### AIM OF THE TASK
Everything from the first line of the records below through the line containing "sc.camera = camo" is to be retyped exactly; leave out the rest.

^^^^^^^^

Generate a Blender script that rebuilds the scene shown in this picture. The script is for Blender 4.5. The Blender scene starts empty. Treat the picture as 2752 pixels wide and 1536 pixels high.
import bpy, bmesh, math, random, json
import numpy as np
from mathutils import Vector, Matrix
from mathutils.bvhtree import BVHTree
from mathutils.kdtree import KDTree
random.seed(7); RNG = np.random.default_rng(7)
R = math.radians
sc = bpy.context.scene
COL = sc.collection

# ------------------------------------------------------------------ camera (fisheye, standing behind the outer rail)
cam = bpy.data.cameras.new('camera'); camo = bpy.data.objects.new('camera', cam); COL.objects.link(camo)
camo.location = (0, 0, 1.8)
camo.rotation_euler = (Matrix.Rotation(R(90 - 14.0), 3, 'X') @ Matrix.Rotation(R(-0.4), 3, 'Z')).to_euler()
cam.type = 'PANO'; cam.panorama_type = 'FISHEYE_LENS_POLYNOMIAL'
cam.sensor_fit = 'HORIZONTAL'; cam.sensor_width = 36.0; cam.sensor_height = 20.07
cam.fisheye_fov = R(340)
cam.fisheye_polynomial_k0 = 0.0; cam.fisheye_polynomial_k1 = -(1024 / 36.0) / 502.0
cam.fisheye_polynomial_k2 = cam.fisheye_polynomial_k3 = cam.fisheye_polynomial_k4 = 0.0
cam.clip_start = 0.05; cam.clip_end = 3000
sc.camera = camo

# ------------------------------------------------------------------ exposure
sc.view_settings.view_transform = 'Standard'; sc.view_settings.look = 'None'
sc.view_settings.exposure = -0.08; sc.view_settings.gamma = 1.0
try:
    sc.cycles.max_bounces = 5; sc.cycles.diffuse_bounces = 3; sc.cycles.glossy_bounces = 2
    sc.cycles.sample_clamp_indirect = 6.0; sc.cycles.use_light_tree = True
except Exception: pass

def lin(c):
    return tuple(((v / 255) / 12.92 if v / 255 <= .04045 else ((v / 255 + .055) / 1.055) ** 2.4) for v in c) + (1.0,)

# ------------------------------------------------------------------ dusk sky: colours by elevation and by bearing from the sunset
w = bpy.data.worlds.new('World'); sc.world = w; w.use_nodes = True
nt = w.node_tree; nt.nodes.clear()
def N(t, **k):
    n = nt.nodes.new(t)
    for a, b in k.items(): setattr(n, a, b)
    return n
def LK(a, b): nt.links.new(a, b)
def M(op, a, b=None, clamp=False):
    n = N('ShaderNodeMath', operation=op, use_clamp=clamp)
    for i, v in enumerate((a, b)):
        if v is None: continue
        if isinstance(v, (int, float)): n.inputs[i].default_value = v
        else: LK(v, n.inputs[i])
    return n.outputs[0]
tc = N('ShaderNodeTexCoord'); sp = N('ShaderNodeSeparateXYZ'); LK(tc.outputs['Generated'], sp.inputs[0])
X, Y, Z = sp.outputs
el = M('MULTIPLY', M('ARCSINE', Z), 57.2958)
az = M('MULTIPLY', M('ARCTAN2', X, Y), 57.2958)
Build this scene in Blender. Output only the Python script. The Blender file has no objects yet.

^^^^^^^^

### RESULT BELOW
Generate a Blender script that rebuilds the scene shown in this picture. The script is for Blender 4.5. The Blender scene starts empty. Treat the picture as 2752 pixels wide and 1536 pixels high.
import bpy, bmesh, math, random, json
import numpy as np
from mathutils import Vector, Matrix
from mathutils.bvhtree import BVHTree
from mathutils.kdtree import KDTree
random.seed(7); RNG = np.random.default_rng(7)
R = math.radians
sc = bpy.context.scene
COL = sc.collection

# ------------------------------------------------------------------ camera (fisheye, standing behind the outer rail)
cam = bpy.data.cameras.new('camera'); camo = bpy.data.objects.new('camera', cam); COL.objects.link(camo)
camo.location = (0, 0, 1.8)
camo.rotation_euler = (Matrix.Rotation(R(90 - 14.0), 3, 'X') @ Matrix.Rotation(R(-0.4), 3, 'Z')).to_euler()
cam.type = 'PANO'; cam.panorama_type = 'FISHEYE_LENS_POLYNOMIAL'
cam.sensor_fit = 'HORIZONTAL'; cam.sensor_width = 36.0; cam.sensor_height = 20.07
cam.fisheye_fov = R(340)
cam.fisheye_polynomial_k0 = 0.0; cam.fisheye_polynomial_k1 = -(1024 / 36.0) / 502.0
cam.fisheye_polynomial_k2 = cam.fisheye_polynomial_k3 = cam.fisheye_polynomial_k4 = 0.0
cam.clip_start = 0.05; cam.clip_end = 3000
sc.camera = camo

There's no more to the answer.